Labor Official Blamed As CTA Gets Ready To Lay Off Ex-Offenders
(CBS) -- With tempers flaring and voices raised, the battle over 65 so-called "second chance" jobs for ex-offenders was intensified Thursday.
Ministers, a congressman and several aldermen threatened a local labor leader who's refusing to back down.
It's a confusing battle, CBS 2 Chief Correspondent Jay Levine reports.
In a way, its David and Goliath, and David's not giving in.
"They're playing with peoples' lives, and they're trying to make me the bad guy. It's not going to work," Robert Kelly, president of the Amalgamated Transit Union 308, said.
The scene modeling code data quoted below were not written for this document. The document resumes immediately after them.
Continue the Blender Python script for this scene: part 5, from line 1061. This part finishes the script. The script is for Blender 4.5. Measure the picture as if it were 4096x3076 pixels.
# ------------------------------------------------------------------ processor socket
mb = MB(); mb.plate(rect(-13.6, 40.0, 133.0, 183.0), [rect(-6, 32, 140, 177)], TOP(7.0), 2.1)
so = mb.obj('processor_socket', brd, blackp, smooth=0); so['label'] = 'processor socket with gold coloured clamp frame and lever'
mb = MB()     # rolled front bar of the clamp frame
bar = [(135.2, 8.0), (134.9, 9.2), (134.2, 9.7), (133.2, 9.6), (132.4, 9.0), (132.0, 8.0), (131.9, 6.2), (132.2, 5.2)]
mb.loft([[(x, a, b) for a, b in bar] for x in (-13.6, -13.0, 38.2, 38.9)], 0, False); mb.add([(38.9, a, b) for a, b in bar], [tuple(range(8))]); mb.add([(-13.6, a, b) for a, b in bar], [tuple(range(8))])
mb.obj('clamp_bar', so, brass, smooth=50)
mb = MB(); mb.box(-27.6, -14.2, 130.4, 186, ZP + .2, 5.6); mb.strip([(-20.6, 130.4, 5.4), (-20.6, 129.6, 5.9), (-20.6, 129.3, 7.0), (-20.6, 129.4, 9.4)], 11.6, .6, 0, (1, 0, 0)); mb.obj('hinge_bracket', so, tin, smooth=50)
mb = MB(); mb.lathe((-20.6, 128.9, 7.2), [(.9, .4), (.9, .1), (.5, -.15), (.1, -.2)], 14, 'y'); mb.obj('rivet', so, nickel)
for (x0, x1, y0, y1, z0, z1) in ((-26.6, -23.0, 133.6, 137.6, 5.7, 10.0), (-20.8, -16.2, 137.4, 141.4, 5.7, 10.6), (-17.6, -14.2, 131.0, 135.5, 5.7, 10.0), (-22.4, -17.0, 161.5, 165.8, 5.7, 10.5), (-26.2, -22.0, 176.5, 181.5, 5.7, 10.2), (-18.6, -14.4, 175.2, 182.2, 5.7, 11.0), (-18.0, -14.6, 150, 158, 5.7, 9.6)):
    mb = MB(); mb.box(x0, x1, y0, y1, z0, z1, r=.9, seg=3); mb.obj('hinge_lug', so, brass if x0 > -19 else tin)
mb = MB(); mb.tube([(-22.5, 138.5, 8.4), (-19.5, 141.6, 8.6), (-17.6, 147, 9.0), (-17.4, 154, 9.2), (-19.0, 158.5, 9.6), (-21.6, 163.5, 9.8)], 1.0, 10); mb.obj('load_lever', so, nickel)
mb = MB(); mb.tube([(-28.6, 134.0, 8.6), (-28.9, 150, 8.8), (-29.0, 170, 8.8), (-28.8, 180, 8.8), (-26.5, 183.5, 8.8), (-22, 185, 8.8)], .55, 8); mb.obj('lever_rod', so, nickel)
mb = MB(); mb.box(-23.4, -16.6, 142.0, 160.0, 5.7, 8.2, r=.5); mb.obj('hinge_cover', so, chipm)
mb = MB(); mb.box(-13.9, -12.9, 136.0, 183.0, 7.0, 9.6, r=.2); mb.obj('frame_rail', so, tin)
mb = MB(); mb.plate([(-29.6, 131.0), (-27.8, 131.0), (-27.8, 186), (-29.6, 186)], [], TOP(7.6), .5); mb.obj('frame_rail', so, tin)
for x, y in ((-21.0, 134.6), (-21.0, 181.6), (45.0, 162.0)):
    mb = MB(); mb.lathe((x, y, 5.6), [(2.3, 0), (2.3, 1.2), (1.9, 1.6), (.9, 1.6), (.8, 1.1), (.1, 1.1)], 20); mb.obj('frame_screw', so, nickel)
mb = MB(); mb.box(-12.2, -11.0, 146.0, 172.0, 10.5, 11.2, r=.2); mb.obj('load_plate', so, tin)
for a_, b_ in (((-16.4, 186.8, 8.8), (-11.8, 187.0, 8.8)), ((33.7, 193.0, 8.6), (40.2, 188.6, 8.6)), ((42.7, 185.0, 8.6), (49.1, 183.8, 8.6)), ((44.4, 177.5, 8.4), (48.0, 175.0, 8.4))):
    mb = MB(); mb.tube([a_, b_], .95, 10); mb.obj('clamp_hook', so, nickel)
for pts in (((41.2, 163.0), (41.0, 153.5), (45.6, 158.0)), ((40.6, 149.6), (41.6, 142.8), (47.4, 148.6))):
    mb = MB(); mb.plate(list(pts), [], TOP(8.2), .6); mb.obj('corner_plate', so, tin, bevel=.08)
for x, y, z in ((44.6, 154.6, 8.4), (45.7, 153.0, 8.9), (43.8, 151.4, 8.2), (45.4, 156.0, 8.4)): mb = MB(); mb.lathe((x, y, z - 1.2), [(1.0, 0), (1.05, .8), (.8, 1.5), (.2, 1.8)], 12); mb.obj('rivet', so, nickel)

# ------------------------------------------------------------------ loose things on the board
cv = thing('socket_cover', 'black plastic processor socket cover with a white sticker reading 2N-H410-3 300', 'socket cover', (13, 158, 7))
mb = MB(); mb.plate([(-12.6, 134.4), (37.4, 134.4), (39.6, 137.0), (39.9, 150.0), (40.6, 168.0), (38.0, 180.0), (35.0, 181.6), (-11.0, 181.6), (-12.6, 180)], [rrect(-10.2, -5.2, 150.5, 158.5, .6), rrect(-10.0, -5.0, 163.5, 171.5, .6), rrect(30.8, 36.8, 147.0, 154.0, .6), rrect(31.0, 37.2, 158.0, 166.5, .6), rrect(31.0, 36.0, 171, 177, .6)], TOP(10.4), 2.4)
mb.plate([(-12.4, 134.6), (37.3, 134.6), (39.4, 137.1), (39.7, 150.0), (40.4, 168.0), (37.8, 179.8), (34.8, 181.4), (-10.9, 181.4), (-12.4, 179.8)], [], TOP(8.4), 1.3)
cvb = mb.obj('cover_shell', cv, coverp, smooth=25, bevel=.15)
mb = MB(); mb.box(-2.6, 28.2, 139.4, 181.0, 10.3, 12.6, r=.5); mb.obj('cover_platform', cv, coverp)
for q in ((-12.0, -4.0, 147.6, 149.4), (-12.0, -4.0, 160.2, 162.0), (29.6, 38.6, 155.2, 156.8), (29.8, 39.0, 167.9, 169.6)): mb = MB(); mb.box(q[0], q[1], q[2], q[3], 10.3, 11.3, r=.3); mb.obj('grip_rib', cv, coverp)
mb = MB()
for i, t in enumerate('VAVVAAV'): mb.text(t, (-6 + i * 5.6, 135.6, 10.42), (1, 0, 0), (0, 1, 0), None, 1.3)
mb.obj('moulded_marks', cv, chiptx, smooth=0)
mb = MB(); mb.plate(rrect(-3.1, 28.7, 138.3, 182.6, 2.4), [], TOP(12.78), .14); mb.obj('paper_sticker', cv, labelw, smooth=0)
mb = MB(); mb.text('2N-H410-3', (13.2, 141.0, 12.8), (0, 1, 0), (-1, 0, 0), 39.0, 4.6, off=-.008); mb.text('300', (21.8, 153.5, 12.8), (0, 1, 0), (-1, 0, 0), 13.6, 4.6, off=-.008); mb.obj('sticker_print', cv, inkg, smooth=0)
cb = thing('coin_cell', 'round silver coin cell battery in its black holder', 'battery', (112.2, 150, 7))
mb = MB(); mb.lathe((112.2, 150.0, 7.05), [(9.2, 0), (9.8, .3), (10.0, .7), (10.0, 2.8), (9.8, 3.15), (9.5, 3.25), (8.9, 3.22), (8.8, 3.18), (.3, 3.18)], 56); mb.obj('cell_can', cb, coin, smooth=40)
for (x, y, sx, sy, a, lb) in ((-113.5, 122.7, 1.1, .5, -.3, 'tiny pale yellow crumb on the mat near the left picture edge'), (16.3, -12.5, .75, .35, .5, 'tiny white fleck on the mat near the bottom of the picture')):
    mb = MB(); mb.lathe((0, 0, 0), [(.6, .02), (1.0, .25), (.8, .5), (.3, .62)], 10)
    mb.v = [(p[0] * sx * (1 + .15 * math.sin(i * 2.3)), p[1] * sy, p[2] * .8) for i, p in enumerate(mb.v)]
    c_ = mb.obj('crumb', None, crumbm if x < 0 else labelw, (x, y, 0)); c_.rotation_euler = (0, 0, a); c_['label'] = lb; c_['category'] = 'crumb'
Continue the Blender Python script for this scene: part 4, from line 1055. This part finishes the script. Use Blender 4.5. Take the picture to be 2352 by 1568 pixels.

Kelly was responding to this afternoon's protest by those claiming he was bad boy here and preventing the program from continuing.
"Robert Kelly is acting like a terrorist, and the hostages are 65 lives," Father Michael Pfleger said.
The CTA provided video of the apprentice program, in which ex-offenders are paid $9 an hour to clean rail cars overnight, so that higher-paid regular workers can spot-clean after each rush hour.
The transit agency says the program will end, and the workers will be laid off on Jan. 1 -- unless Kelly agrees to extend it.
The labor official says the CTA hasn't come to the table to discuss the program.
Outside union headquarters, speakers lined up one after another to urge Kelly to give in.
"We're going to take on the union and anybody who's sympathetic to these hard-hearted, callous union leaders who are playing Scrooge," Chicago Congressman Bobby Rush said.
Kelly says the activists have turned the dispute into a racial issue, which he calls "disgusting."
Most of Kelly's members are Black and Latino, which is one reason he's sensitive to the racial overtones of the debate.
CTA boss Forrest Claypool was unavailable for comment and on his way back from Washington.
Kelly says they've not met face to face in a year.